+++ RAW RECORDS
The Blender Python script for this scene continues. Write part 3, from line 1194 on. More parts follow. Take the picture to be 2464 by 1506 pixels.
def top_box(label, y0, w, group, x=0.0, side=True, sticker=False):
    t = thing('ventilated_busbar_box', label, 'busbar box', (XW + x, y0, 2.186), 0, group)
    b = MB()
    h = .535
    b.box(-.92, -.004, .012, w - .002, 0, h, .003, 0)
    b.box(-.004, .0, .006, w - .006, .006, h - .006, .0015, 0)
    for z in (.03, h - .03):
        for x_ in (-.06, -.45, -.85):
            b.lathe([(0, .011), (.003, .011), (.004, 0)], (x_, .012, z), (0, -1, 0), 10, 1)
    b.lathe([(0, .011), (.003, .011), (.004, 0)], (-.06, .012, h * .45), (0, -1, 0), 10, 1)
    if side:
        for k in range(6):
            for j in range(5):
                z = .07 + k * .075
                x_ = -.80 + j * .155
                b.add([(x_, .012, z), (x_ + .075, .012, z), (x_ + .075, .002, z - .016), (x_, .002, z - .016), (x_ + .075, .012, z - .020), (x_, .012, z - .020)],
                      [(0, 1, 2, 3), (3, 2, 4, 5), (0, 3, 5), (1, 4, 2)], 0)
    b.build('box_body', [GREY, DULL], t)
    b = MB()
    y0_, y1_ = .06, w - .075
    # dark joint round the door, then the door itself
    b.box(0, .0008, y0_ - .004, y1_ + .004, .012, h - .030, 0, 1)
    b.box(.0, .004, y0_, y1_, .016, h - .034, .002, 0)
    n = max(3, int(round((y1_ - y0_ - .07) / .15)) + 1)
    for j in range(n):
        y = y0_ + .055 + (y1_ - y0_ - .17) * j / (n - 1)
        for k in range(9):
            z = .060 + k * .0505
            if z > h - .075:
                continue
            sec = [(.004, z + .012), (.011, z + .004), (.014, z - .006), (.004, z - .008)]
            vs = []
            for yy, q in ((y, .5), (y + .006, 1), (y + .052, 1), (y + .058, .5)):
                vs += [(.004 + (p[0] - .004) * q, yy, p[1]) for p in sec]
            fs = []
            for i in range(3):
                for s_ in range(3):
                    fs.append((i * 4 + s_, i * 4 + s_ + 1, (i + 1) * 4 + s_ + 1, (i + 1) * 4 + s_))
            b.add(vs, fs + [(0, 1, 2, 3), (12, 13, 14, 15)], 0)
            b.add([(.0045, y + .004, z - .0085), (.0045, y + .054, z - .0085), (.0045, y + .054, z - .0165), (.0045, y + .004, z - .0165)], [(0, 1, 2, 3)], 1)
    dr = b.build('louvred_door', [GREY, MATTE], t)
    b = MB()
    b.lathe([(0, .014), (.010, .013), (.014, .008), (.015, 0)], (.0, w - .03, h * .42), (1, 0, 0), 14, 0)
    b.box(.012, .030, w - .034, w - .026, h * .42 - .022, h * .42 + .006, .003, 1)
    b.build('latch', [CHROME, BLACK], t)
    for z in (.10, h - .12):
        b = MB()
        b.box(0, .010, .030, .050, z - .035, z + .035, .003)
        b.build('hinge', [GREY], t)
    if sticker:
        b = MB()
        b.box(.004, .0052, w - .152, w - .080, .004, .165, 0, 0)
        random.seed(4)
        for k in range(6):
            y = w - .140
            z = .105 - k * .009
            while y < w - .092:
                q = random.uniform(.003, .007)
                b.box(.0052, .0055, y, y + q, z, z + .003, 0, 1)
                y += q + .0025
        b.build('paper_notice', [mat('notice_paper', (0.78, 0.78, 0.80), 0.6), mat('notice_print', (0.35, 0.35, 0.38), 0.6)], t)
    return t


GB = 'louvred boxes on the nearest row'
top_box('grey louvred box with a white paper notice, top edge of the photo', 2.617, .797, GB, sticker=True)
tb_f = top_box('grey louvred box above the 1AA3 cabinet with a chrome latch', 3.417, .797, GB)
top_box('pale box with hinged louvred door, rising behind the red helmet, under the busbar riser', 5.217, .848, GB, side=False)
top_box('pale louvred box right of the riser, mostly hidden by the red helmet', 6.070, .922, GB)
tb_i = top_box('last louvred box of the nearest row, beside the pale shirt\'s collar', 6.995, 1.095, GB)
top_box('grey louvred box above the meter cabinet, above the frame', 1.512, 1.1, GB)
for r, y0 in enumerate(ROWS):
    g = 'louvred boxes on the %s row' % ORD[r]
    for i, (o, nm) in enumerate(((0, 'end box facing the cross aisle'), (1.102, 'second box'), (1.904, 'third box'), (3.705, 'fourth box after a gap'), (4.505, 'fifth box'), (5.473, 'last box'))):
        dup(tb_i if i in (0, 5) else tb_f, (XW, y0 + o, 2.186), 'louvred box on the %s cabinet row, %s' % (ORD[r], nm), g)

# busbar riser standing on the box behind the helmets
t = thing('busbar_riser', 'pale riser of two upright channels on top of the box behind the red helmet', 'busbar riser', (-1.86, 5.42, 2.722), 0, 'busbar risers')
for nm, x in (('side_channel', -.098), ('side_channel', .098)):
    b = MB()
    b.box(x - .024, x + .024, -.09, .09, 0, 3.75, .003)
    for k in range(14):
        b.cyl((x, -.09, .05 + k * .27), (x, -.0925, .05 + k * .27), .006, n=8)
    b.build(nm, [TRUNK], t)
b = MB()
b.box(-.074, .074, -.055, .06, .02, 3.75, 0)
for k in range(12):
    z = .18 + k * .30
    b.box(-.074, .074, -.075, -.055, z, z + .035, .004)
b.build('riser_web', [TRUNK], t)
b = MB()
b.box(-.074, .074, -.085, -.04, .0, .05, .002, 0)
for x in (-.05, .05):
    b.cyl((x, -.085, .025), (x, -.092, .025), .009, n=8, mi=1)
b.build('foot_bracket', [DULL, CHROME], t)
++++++
+++ RAW RECORDS
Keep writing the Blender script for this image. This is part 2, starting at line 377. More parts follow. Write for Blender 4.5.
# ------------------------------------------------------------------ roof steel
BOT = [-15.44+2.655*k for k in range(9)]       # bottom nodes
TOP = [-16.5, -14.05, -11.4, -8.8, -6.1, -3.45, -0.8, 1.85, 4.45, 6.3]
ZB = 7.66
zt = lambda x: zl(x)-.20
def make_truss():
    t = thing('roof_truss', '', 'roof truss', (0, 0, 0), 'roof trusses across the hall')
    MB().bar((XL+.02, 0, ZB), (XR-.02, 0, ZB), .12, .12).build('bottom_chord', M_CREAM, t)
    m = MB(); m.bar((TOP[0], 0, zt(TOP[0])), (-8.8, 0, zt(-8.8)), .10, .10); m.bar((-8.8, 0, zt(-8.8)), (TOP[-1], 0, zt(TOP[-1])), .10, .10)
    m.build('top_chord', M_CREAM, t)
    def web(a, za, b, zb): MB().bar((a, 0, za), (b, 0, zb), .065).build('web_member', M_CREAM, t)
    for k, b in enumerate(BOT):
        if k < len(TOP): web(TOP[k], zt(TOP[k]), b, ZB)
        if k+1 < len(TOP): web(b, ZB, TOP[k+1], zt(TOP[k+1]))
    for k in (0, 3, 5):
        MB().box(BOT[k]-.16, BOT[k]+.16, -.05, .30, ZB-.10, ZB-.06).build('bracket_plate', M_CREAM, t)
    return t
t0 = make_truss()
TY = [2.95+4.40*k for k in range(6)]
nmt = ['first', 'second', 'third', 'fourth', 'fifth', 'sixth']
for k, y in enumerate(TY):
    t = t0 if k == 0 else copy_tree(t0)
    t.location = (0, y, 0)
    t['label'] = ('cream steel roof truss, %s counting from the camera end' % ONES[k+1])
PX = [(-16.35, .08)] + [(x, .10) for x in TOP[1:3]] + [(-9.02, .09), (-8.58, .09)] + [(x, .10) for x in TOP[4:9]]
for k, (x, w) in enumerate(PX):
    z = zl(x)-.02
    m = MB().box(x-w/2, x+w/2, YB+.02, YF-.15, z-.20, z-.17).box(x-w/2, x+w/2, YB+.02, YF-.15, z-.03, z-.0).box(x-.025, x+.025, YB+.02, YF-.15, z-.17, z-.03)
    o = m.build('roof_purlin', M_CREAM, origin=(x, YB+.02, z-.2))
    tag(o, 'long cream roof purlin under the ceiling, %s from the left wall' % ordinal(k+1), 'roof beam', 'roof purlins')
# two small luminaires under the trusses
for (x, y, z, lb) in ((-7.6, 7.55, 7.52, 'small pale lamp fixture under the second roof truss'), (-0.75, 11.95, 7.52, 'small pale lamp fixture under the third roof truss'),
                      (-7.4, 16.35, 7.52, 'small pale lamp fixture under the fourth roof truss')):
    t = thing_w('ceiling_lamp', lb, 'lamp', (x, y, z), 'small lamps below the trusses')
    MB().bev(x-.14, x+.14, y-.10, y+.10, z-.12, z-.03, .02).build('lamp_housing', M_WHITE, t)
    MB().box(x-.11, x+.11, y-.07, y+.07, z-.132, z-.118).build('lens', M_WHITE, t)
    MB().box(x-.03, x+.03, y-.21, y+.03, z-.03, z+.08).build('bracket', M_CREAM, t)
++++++
### YOUR GOAL
State the count of lines that contain the string "follow". Nothing else is needed.

### SOLUTION FOR THIS EXERCISE
2